A Declination Is Not a Rejection of the Will
This distinction matters. When a registrar declines an application for informal probate, it does not mean the will is invalid. It means the registrar was not satisfied that the requirements for the simplified informal process were met. The will itself may be perfectly valid.
If the registrar is not satisfied that a will is entitled to be probated in informal proceedings because of failure to meet the requirements of sections 14-3303 and 14-3304 or any other reason, he may decline the application.
A.R.S. § 14-3305The registrar checks whether the application is complete, whether the will appears to meet basic validity requirements, and whether any disqualifying conditions exist under sections 14-3303 and 14-3304. If something does not line up, the registrar has discretion to decline.

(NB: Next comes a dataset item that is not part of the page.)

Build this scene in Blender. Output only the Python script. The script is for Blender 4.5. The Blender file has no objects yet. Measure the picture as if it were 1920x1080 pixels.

The Door to Formal Probate Stays Open
The statute makes this explicit: a declination of informal probate is not an adjudication. It carries no legal weight as a ruling on whether the will is valid or enforceable.
A declination of informal probate is not an adjudication and does not preclude formal probate proceedings.
A.R.S. § 14-3305If your informal probate application is declined, formal probate remains available. In formal proceedings, a judge reviews the will, hears from interested parties, and makes a binding determination. The process takes longer and involves more steps, but it provides the judicial oversight that the informal track does not.